### Work to do:
Return all the data, word for word.

----

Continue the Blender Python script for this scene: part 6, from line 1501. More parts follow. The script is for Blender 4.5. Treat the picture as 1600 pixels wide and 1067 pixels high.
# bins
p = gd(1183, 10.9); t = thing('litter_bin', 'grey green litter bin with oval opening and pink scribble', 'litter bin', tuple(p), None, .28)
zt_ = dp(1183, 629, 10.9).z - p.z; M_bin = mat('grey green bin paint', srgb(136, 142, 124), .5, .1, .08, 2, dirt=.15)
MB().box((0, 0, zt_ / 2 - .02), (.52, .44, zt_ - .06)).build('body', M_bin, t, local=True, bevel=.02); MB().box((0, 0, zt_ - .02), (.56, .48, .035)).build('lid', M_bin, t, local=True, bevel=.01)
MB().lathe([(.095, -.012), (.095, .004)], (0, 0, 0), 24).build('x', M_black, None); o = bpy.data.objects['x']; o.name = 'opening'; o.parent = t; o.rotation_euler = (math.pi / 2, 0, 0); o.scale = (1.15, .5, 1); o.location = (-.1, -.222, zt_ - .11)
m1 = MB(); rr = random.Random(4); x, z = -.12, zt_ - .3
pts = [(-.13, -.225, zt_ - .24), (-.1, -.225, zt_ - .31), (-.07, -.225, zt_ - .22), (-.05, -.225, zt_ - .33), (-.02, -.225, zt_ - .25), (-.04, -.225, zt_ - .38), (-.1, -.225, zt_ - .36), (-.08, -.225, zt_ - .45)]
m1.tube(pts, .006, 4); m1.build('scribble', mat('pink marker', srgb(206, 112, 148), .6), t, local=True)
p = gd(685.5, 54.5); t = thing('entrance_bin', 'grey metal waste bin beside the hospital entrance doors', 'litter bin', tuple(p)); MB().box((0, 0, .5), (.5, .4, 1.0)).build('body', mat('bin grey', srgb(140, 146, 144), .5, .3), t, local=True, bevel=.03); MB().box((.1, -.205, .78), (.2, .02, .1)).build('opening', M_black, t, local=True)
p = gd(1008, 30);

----

### Full output:
Continue the Blender Python script for this scene: part 6, from line 1501. More parts follow. The script is for Blender 4.5. Treat the picture as 1600 pixels wide and 1067 pixels high.
# bins
p = gd(1183, 10.9); t = thing('litter_bin', 'grey green litter bin with oval opening and pink scribble', 'litter bin', tuple(p), None, .28)
zt_ = dp(1183, 629, 10.9).z - p.z; M_bin = mat('grey green bin paint', srgb(136, 142, 124), .5, .1, .08, 2, dirt=.15)
MB().box((0, 0, zt_ / 2 - .02), (.52, .44, zt_ - .06)).build('body', M_bin, t, local=True, bevel=.02); MB().box((0, 0, zt_ - .02), (.56, .48, .035)).build('lid', M_bin, t, local=True, bevel=.01)
MB().lathe([(.095, -.012), (.095, .004)], (0, 0, 0), 24).build('x', M_black, None); o = bpy.data.objects['x']; o.name = 'opening'; o.parent = t; o.rotation_euler = (math.pi / 2, 0, 0); o.scale = (1.15, .5, 1); o.location = (-.1, -.222, zt_ - .11)
m1 = MB(); rr = random.Random(4); x, z = -.12, zt_ - .3
pts = [(-.13, -.225, zt_ - .24), (-.1, -.225, zt_ - .31), (-.07, -.225, zt_ - .22), (-.05, -.225, zt_ - .33), (-.02, -.225, zt_ - .25), (-.04, -.225, zt_ - .38), (-.1, -.225, zt_ - .36), (-.08, -.225, zt_ - .45)]
m1.tube(pts, .006, 4); m1.build('scribble', mat('pink marker', srgb(206, 112, 148), .6), t, local=True)
p = gd(685.5, 54.5); t = thing('entrance_bin', 'grey metal waste bin beside the hospital entrance doors', 'litter bin', tuple(p)); MB().box((0, 0, .5), (.5, .4, 1.0)).build('body', mat('bin grey', srgb(140, 146, 144), .5, .3), t, local=True, bevel=.03); MB().box((.1, -.205, .78), (.2, .02, .1)).build('opening', M_black, t, local=True)
p = gd(1008, 30);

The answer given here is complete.